Cole has been asking to join a hunting trip for a while now, he said, but he was hesitant to bring her out on the spring hunt when there is water and slush on the ground. That being said, he had an inkling she might be a natural.

"I showed her how to aim and got her a little BB gun for Christmas," Inglangasuk says.

"Last spring we got a bunch of lemmings coming in off the ice - I sent her out and said, 'Get some lemmings.' She came back with 16. So, she's a pretty good shot. I'm thinking next year I'll have to get her a bigger rifle."

Along with Cole's godbrother and his friend, the group took in a good number of caribou over the Oct. 18 weekend, which Inglangasuk says was given out to family and friends in town, in Inuvik and Hay River where his mother lives.

"Everybody else I talked to in the family was so happy. Even people around town are giving congrats to baby Dayle and telling her it's a good job and stuff," he said. "We're going to throw her a big supper coming up. When I was younger you get your first moose or big kill, they throw a feast. So, we're going to make a big feast and have family over."

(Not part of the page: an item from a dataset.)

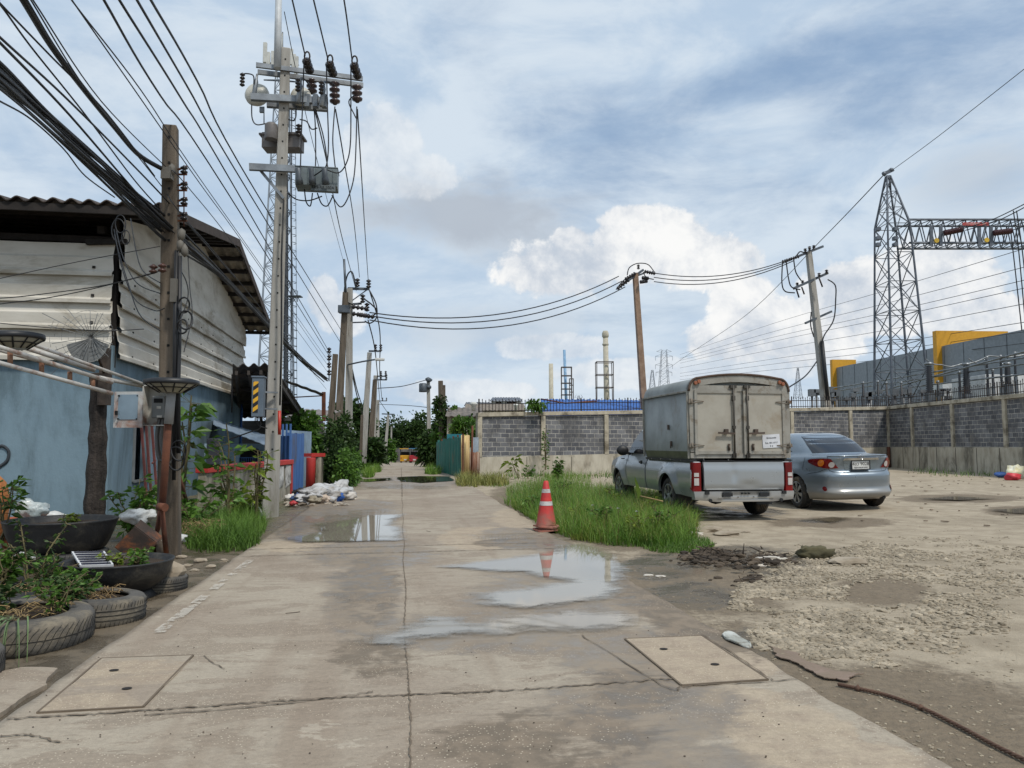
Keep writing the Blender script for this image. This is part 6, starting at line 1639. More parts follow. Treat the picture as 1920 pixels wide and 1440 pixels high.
# debris heap
rng = random.Random(8); m = MB()
for (cx, cy, w_, n_) in ((1345, 1044, 34, 60), (1440, 1048, 40, 34), (1300, 1050, 26, 16), (1380, 1060, 60, 24), (1400, 1085, 40, 10)):
    for _ in range(n_):
        p = gl(cx + rng.gauss(0, w_ * .5), cy + rng.gauss(0, 5)); h = max(0, .09 - abs(p.x - G(cx, cy).x) * .2) * rng.random()
        d = V((rng.uniform(-1, 1), rng.uniform(-1, 1), rng.uniform(-.25, .25))).normalized() * rng.uniform(.04, .18)
        m.tube([p + V((0, 0, h)), p + V((0, 0, h + .02)) + d], [.008 * rng.uniform(.4, 1.4), .004], 4)
    for _ in range(n_ * 2):
        p = gl(cx + rng.gauss(0, w_ * .6), cy + rng.gauss(0, 5)); s_ = rng.uniform(.01, .045); m.blob(p + V((0, 0, h * .6 + s_ * .2)), (s_ * 1.4, s_, s_ * .6), _, .5, 1, smooth=False)
solo('debris', m, mat('burnt debris', S(92, 80, 66), 1, col2=S(56, 48, 40), island=.5, bump=.3), 'dark burnt branches and rubble heaped on the mud', 'debris', kind='stuff', fixn=False)
for i, (x, y, s_, c_, lab) in enumerate(((1590, 1056, .15, 0, 'broad pale flat stone right of the debris'), (1440, 1050, .10, 1, 'white cement lump in the debris heap'), (1462, 1050, .07, 1, 'smaller white lump beside the cement lump'), (1326, 996, .17, 0, 'pale sandy boulder left of the debris'), (1362, 1003, .12, 0, 'lower sandy boulder behind the debris'), (1300, 1002, .1, 1, 'whitish stone at the tip of the grass clump'), (1418, 1060, .08, 1, 'chalky lump at the front of the debris'), (1216, 1077, .035, 1, 'small white foam chip on the mud, left of a pair'), (1238, 1079, .035, 1, 'small white foam chip on the mud, right of a pair'), (1398, 998, .05, 0, 'flat chip on the sand behind the debris'))):
    stone(gl(x, y), (s_ * 1.5, s_, s_ * .32), lab, 60 + i, (rk, mat('white lump', S(206, 200, 190), .9, col2=S(176, 168, 154), bump=.5, bscale=30))[c_])
p = gl(1530, 1046)
solo('sack_scrap', MB().blob((0, 0, .05), (.19, .10, .09), 4, .6, 3, f=2.2), mat('olive canvas', S(92, 86, 60), .9, col2=S(70, 66, 48), bump=.6, bscale=12), 'olive canvas scrap lying right of the debris heap', 'canvas', None, p)
m = MB()
q = [G(x, y) for x, y in ((1354, 1197), (1360, 1191), (1374, 1192), (1392, 1202), (1405, 1211), (1409, 1217), (1400, 1219), (1380, 1213), (1363, 1206))]
p = q[0].copy(); q = cr(q + [q[0]], 4)[:-1]
solo('shoe_sole', MB().prism([V((a_.x - p.x, a_.y - p.y, .03 + .015 * noise.noise(a_ * 9))) for a_ in q], (0, 0, .014)), mat('dirty foam', S(190, 192, 186), .85, col2=S(150, 152, 144), dirt=S(112, 104, 90), damt=.35, dscale=12, bump=.3), 'worn pale shoe sole lying beside the drain cover', 'shoe sole', None, V((p.x, p.y, gz(p.x, p.y))), bevel=.006)
# rope
rp = [G(x, y) for x, y in ((1572, 1284), (1600, 1290), (1660, 1304), (1730, 1330), (1800, 1365), (1870, 1402), (1960, 1445))]
rp = [V((p.x, p.y, gz(p.x, p.y) + .014)) for p in rp]; pts = cr(rp, 34)
m = MB()
for s_ in range(3):
    tw = []
    for i, p in enumerate(pts):
        t_ = (pts[min(i + 1, len(pts) - 1)] - pts[max(i - 1, 0)]).normalized(); x = t_.cross(V((0, 0, 1))).normalized(); a_ = i * .6 + s_ * 2.09
        tw.append(p + (x * cos(a_) + V((0, 0, 1)) * sin(a_)) * .005)
    m.tube(tw, .0056, 6)
for k in (40, 100): m.blob(pts[k], .017, k, .3, 1)
solo('rope', m, mat('muddy rope', S(108, 82, 66), .95, col2=S(78, 58, 48), bump=.5, bscale=120), 'muddy brown twisted rope lying across the lower right corner', 'rope', fixn=False)
t_ = [V((p.x, p.y, gz(p.x, p.y) + .012)) for p in rough_poly([G(x, y) for x, y in ((1440, 1212), (1500, 1226), (1560, 1258), (1620, 1264), (1590, 1278), (1545, 1272), (1500, 1248))], 4, .16, 4)]
solo('cloth_strip', MB().prism(t_, (0, 0, .006)), mat('pinkish cloth', S(140, 120, 108), .95, col2=S(122, 106, 93), dirt=S(118, 104, 87), damt=.9, dscale=5, bump=.6, bscale=20), 'faded pinkish cloth trodden into the mud by the rope', 'cloth')
m = MB().blob((0, 0, .22), (.34, .28, .30), 3, .5, 3, f=2)
solo('plastic_bag', m, mat('yellow white bag', S(216, 206, 150), .5, col2=S(226, 224, 210), scale=4, bump=.6, bscale=9), 'knotted yellow and white bag at the foot of the wall on the right', 'bag', None, gl(1906, 897))
m = MB().blob((0, 0, .12), (.28, .2, .15), 7, .5, 2, f=2)
solo('plastic_bag', m, mat('red bag', S(206, 60, 70), .5, bump=.4), 'red bag scrap in front of the yellow bag', 'bag', None, gl(1900, 900))
solo('plastic_bag', MB().blob((0, 0, .1), (.3, .2, .12), 9, .5, 2, f=2), mat('blue bag', S(60, 96, 160), .5, bump=.4), 'blue bag scrap left of the yellow bag', 'bag', None, gl(1880, 895))
rng = random.Random(15); m = MB()
for _ in range(110):
    px, py = rng.uniform(1690, 1920), rng.uniform(882, 915)
    if _ > 50: px, py = rng.uniform(900, 1300), rng.uniform(893, 905)
    if _ > 85: px, py = rng.uniform(1600, 1920), rng.uniform(905, 990)
    p = gl(px, py); s_ = rng.uniform(.015, .06); R_ = Matrix.Rotation(rng.uniform(0, 6.28), 3, 'Z'); m.box(p + V((0, 0, .02)), (s_ * rng.uniform(1, 2.5), s_, .015), R_)
solo('litter', m, mat('wood scraps', S(150, 132, 110), .9, col2=S(92, 80, 68), island=.6, bump=0), 'splinters and scraps scattered along the foot of the wall', 'litter', kind='stuff')
rng = random.Random(16); m = MB()
for _ in range(300):                        # grit and twigs on the road
    px, py = rng.uniform(0, 1500), rng.uniform(990, 1440); p = G(px, py); v, u = to_road(p)
    if not RW0 + .05 < v < RW1 - .05: continue
    s_ = rng.uniform(.001, .0038); p.z = .016
    if rng.random() < .985: m.blob(p, (s_ * 1.5, s_, s_ * .7), _, .3, 1, smooth=False)
    else:
        a_ = rng.uniform(0, 6.28); m.tube([p, p + V((cos(a_), sin(a_), .05)) * rng.uniform(.04, .14)], .003, 3)
solo('litter', m, mat('road grit', S(98, 84, 68), .95, col2=S(60, 50, 42), island=.5, bump=0), 'dark grit and twigs dotted over the concrete road', 'litter', kind='stuff', fixn=False)

# ---------------------------------------------------------------- block walls with spiked railings
M_PLINTH = mat('stained concrete plinth', S(186, 180, 164), .95, col2=S(160, 152, 136), dirt=S(78, 74, 62), damt=.5, dscale=.9, streak=(1, 1, .4), bump=.2)
M_FRAME = mat('cast frame concrete', S(182, 174, 156), .95, col2=S(160, 152, 134), dirt=S(88, 80, 66), damt=.55, dscale=1.4, bump=.2)
def block_mat():
    m, nb = newmat('grey block'); uvn = nb.node('ShaderNodeUVMap').outputs[0]; o = nb.obj(); uvn = nb.vm('ADD', uvn, nb.scale(nb.vm('SUBTRACT', nb.node('ShaderNodeTexNoise', {'Vector': o, 'Scale': 2.5, 'Detail': 4}).outputs['Color'], (.5, .5, .5)), .05))
    br = nb.node('ShaderNodeTexBrick', {'Vector': uvn, 'Scale': 1.0, 'Mortar Size': .012, 'Mortar Smooth': .15, 'Bias': 0.0, 'Brick Width': .40, 'Row Height': .195, 'Color1': S(118, 119, 122), 'Color2': S(78, 80, 86), 'Mortar': S(176, 173, 165)})
    n1 = nb.noise(o, 1.4, 6, .6); n2 = nb.noise(nb.scale(o, (14, 14, 3)), 1.2, 4, .6)
    c = nb.mix(nb.ss(n1, .4, .65, 0, .7), br.outputs[0], S(72, 72, 74)); c = nb.mix(nb.ss(nb.noise(nb.scale(o, (2.5, 2.5, .5)), 1.1, 6, .65), .56, .7, 0, .55), c, S(132, 128, 120)); c = nb.mix(nb.ss(n2, .5, .75, 0, .4), c, S(146, 144, 140))
    nb.i('Base Color', c); nb.i('Roughness', .95)
    nb.i('Normal', nb.bump(nb.m('ADD', nb.m('MULTIPLY', br.outputs[1], -1.0), nb.m('MULTIPLY', nb.noise(o, 40, 4, .6), .5)), .6, .02))
    return m
M_BLOCK = block_mat()
def block_wall(lab, A, B, ts, h0, h1, p0, p1, zb=-.25):
    """A->B run with posts at ts, top height h0..h1, plinth height p0..p1; the visible side is the left of A->B seen from the road"""
    t = T('block_wall', lab, 'wall', A); L = (B - A).length; d = (B - A).normalized(); n = V((d.y, -d.x, 0))
    Z = lambda s_, a_, b2: lerp(a_, b2, s_)
    def at(s_, z, o=0): p = A.lerp(B, s_) + n * o; return V((p.x, p.y, z))
    m = MB().prism([at(0, zb, .05), at(1, zb, .05), at(1, p1, .05), at(0, p0, .05)], -n * .3); t.part('plinth', m, M_PLINTH)
    m = MB()
    for s_ in [i / 11 for i in range(1, 11)]: m.box(at(s_, p0 * .5 - .1, .056), (.02, .02, p0 + .2), Matrix.Rotation(atan2(d.y, d.x), 3, 'Z'))
    t.part('plinth_joint', m, mat('damp joint', S(92, 88, 78), .95))
    for k in range(len(ts) - 1):
        a_, b2 = ts[k], ts[k + 1]; e = .10 / L
        q = [at(a_ + e, Z(a_, p0, p1), -.02), at(b2 - e, Z(b2, p0, p1), -.02), at(b2 - e, Z(b2, h0, h1) - .18, -.02), at(a_ + e, Z(a_, h0, h1) - .18, -.02)]
        m = MB().prism(q, -n * .14); o = t.part('block_panel', m, M_BLOCK)
        uv = o.data.uv_layers.new(name='UVMap')
        for lp in o.data.loops:
            co_ = o.data.vertices[lp.vertex_index].co + A; uv.data[lp.index].uv = ((co_ - A).dot(d) + k * .17, co_.z)
    for k, s_ in enumerate(ts):
        w_ = .21; zt = Z(s_, h0, h1) - .17
        m = MB().box(at(s_, (zt + Z(s_, p0, p1)) / 2, -.05), (w_, .24, zt - Z(s_, p0, p1)), Matrix.Rotation(atan2(d.y, d.x), 3, 'Z')); t.part('wall_post', m, M_FRAME, bevel=.01)
    m = MB().prism([at(-.004, h0 - .17, .09), at(1.004, h1 - .17, .09), at(1.004, h1, .09), at(-.004, h0, .09)], -n * .3); t.part('coping', m, M_FRAME, bevel=.012)
    m = MB(); N = int(L / .155)
    for k in range(N + 1):
        s_ = k / N; z = Z(s_, h0, h1); b0 = at(s_, z, -.06)
        m.tube([b0, b0 + V((0, 0, .48 + .05 * (k % 2)))], .014, 4, False); m.lathe([(.0, 0), (.028, .03), (.0, .10)], 4, Matrix.Translation(b0 + V((0, 0, .46 + .05 * (k % 2)))), cap=False)
    for z_ in (.07, .38): m.tube([at(0, h0 + z_, -.06), at(1, h1 + z_, -.06)], .018, 4, False)
    for k in range(0, N, 16): s_ = k / N; m.tube([at(s_, Z(s_, h0, h1), -.06), at(s_, Z(s_, h0, h1) + .6, -.06)], .03, 4, False)
    t.part('spiked_railing', m, M_IRON, fixn=False)
    return t
WA, WB, WC = V((-1.39, 32.8, 0)), V((20.8, 42.5, 0)), V((20.35, 24.0, 0))
block_wall('long grey block wall with black railing facing the road, behind the pickup', WA, WB, [0, .124, .257, .385, .49, .60, .714, .883, 1.0], 2.62, 3.36, .73, 1.12)
block_wall('grey block wall with black railing running along the right of the lot', WB, WC, [0, .146, .352, .568, .78, 1.0], 3.36, 3.30, 1.12, 1.18)
m = MB().tube([W(1666, 838, 42.2), W(1667, 876, 42.2)], .09, 8); solo('drain_pipe', m, M_RUST, 'short dark pipe at the inner corner of the block walls', 'pipe')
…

Cole said her classmates had trouble believing she shot her first caribou, but were happy for her when they saw the photos.

"I told my teacher and he was like, 'Holy,'" Cole says.

"He said how young I was to shoot a a caribou. He said he didn't even shoot a caribou when he was that young."

The trip taught Cole a lot, she says. Her father told her to aim for the neck and shoot when the caribou is still - though she got her second one after it started running away.

"When we were dragging the caribou back, we had to tie it around the head and when we kill it, my dad will cut it on the neck so that when we eat the head it wont taste weird."

Luckily, taste wasn't a problem.

"We cut some up the other day and we had Kraft dinner and ground up the caribou and had it with the Kraft dinner," she says. "It tasted really good."